Flight Nurse – Helping Save Lives Everyday

Here’s one we created for a controller of a small movie film production company. The CEO wanted someone from a big entertainment company.

Oscar-Winning Controller – Get Out of the Numbers and Make a Difference

Here are a few new ones we’re now testing.

This is for a Quality Assurance Manager for a manufacturing company that needs a person to spend most of the time on the factory floor:

Quality Assurance Manager – Get Dirty. Don’t Assume Anything.

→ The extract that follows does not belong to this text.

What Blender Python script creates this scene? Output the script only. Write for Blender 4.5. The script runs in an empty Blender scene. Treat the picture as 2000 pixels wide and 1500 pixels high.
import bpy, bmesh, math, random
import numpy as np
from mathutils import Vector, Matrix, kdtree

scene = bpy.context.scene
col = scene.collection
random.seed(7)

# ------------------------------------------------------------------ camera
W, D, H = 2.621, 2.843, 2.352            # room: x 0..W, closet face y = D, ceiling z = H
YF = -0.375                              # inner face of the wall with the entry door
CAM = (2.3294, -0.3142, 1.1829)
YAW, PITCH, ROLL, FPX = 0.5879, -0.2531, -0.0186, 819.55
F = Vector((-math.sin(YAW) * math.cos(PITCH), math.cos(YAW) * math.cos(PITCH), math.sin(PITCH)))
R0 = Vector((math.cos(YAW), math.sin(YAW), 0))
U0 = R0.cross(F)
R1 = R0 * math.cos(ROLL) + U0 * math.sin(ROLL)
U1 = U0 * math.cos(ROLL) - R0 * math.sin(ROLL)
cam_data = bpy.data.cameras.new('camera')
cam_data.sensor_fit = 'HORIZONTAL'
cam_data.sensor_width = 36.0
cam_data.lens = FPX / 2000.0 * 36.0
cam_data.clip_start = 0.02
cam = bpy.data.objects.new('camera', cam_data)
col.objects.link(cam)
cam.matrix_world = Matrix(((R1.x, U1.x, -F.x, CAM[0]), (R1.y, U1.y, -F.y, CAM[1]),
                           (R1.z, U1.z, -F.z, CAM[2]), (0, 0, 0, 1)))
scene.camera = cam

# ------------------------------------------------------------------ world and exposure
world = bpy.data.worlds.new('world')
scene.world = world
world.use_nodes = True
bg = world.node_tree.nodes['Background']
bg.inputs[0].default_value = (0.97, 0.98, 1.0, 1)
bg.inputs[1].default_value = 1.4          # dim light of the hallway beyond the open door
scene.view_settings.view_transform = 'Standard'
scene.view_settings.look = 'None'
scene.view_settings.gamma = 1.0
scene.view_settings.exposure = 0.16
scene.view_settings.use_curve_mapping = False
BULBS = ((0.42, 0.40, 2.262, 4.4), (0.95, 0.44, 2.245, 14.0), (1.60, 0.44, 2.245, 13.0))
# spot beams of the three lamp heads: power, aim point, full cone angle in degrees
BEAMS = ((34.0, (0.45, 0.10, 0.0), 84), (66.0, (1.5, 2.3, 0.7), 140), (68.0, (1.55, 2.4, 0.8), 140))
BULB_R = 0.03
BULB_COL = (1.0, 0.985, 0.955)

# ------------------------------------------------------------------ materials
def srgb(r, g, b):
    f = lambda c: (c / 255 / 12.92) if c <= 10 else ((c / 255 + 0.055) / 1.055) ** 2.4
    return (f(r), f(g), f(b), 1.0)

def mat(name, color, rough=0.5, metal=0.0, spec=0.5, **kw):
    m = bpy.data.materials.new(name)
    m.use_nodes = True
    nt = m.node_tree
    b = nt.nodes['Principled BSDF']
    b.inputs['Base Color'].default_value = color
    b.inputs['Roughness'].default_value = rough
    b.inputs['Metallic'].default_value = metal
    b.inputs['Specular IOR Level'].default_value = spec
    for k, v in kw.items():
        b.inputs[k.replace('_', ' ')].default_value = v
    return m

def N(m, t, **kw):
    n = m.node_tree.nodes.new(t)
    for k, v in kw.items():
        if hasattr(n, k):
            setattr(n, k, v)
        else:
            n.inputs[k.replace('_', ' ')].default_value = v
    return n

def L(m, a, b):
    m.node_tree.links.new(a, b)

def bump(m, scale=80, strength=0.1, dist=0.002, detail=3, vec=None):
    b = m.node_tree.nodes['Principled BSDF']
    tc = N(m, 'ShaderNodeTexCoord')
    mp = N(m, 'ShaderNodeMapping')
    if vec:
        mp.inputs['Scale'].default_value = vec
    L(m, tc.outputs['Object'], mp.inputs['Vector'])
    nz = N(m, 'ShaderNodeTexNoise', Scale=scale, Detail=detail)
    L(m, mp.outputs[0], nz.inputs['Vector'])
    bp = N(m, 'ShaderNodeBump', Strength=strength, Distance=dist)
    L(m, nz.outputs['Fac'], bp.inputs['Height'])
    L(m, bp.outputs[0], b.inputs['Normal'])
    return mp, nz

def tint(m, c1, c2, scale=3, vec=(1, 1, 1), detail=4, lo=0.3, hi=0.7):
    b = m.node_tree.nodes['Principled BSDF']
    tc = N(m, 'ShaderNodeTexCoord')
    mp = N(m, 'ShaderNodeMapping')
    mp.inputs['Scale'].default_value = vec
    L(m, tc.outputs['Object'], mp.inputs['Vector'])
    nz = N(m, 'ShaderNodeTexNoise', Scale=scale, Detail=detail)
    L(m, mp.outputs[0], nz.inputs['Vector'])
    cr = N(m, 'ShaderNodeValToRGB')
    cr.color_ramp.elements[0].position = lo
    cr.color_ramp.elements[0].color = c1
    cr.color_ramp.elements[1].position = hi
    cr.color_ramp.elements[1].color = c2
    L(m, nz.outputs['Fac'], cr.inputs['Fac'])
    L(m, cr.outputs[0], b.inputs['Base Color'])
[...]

Here’s one for a Sales Operations Manager who needs to provide sales leaders the info needed to manage a sales team tripling in size over the next 12 months:

Sales Operations Manager: You and Salesforce.com Bring Insight Never Seen Before

Of course, getting a person to respond to your messages is critical, but this is just a starting point. These taglines will certainly help, but then the person needs to be compelled to read the entire job posting or email (which both need to be as exciting and as compelling as the tagline) or contact you directly. Then on the first phone call the recruiter needs to demonstrate that the difference between what your opening offers and what the person is doing today is a true career move. And if it is, the next step is an exploratory conversation with the hiring manager.

Hiring top talent requires a multi-level sophisticated marketing program in combination with a skilled recruiter and an engaged hiring manager. But it always starts with a great message that captures the attention of the person in less than 140 characters.